La façade avec sa haute flèche

Cette tour de 141 mètres de hauteur venait de faire de Strasbourg la ville ayant l'édifice le plus haut du Monde ! Elle gardera "ce record du monde" jusqu'en 1847 où la flèche de l'église Saint-Nicolas de Hambourg (144 m de hauteur) fut achevée. Notons cependant que par moment certaines flèches (Beauvais ou Londres) dépassaient en hauteur celle de Strasbourg mais qu'elles se sont écroulées ou ont été endommagées par la foudre. Par plusieurs fois, on essaya de rajouter une seconde tour à la façade strasbourgeoise, mais quelques raisons ont fait échouer ces projets : le sol n'est pas très stable et le colossal édifice repose déjà sur "un lac" dont d'énormes poutres de chêne des Pyrénées supportent l'ensemble, une seconde tour aurait donc pu faire définitivement pencher ou choir l'édifice entier. Une tentative notoire avait été entreprise vers 1530 avec la construction d'une tourelle provisoire, mais elle a échoué à cause d'une grande tempête en 1533. Cet échec venait renforcer l'idée de garder l'édifice tel quel. Enfin de nombreux admirateurs trouvent cette asymétrie "légendaire" fort plaisante et l'estiment comme une spécificité à sauvegarder à tout prix en matière de Cathédrales.

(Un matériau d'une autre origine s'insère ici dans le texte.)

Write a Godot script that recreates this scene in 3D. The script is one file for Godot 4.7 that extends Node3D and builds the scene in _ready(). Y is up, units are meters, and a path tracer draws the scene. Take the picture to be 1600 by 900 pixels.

L'achèvement de la flèche eut bien sûr un retentissement considérable dans les pays du saint Empire germanique. La haute tour fut considérée comme la huitième merveille du monde. Dès lors faut-il s'étonner de la désignation du maître d'oeuvre de la Cathédrale comme grand maître et juge suprême de tous les ateliers du saint Empire ? Cette suprématie de Strasbourg dura de 1459 à 1707 (époque où Strasbourg fut définitivement intégrée à la Couronne de France de Louis XIV).